The next morning, I was summoned to HR. I was asked my side of the events. The HR Manager said not to worry. The boss was fired that day. When I quit doing his job and covering for him they had discovered he was clueless. I found out later that several of my co-workers and employees had gone to HR to support me. That makes you feel good.

This was not my worse boss. That story will be told another day.

July 19, 2005

Breezy, please explain again to me why we should have open borders?

This is an open letter to Breezy and others of her ilk that think closing our borders is cruel and mean.
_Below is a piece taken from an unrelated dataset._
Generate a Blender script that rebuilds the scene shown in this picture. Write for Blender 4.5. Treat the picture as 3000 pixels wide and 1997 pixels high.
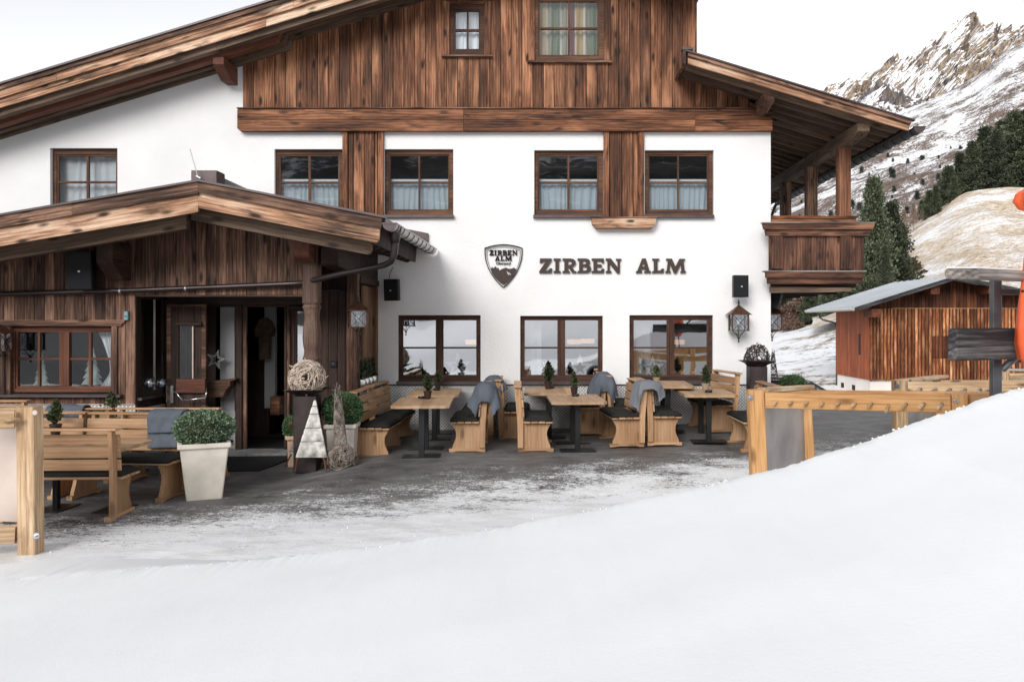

Read this from RTG. Arabs and Mexican criminals are plotting attacks on the US. Previously I discussed the fact that nukes may have already been brought into the US from Mexico. What do we need to convince you that our border is a problem? If more than 4,000 illegals are entering the US every day, do you really think they are all just hard working folks trying to make a better life for their families?

Give me a break.

far out, I am so bummed, man

I am 1% Hippie.
So Not a Hippie.
What? Am I a Republican? Why did I even bother taken this test?! I guess I’ll back to my George W. Bush fan club and tell them I just wasted 10 minutes of my life. At least I don’t stink, man.


I am truely pissed about this. 1%, that must be an error. How about 0%? Something must have rubbed off when we visited California in '67.

Here's to you Teddy K

Here's to you Teddy K, you blowhard.

"Do we operate under a system of equal justice under law?
Or is there one system for the average citizen
and another for the high and mighty?"
- Senator Ted Kennedy, 1973 -


Remember, cars do not kill, drunk drivers kill. RIP Mary Jo.





As long as the people of Taxichusetts continue to elect this liar, this killer, this pompous blowhard, I will have no respect for that state.

July 18, 2005

Weekend grab bag

It was really weird not to have baseball games this weekend. It was a little sad, we have been playing baseball since April. We still went out Saturday and tossed the ball around for a while. I am not sure if we will be playing in a Fall league this year. Football will start soon.

Had a nice relaxing dinner at home last night. Barbecue pork chops, corn, deviled eggs, and grilled cheese potatoes. I make these by slicing potatoes, dicing some vidalia onion, and cubing a bunch of colby cheese. Add a little salt, black and red pepper then I wrap all of this in aluminum foil and grill for about 1 hour. These are perfect with pork chops or chicken.

Saw Wedding Crashers, funny, funny. I am reading Harry Potter when I can prise it from the little one's hands. I am a little more than 1/2 done. I will let you know my review later.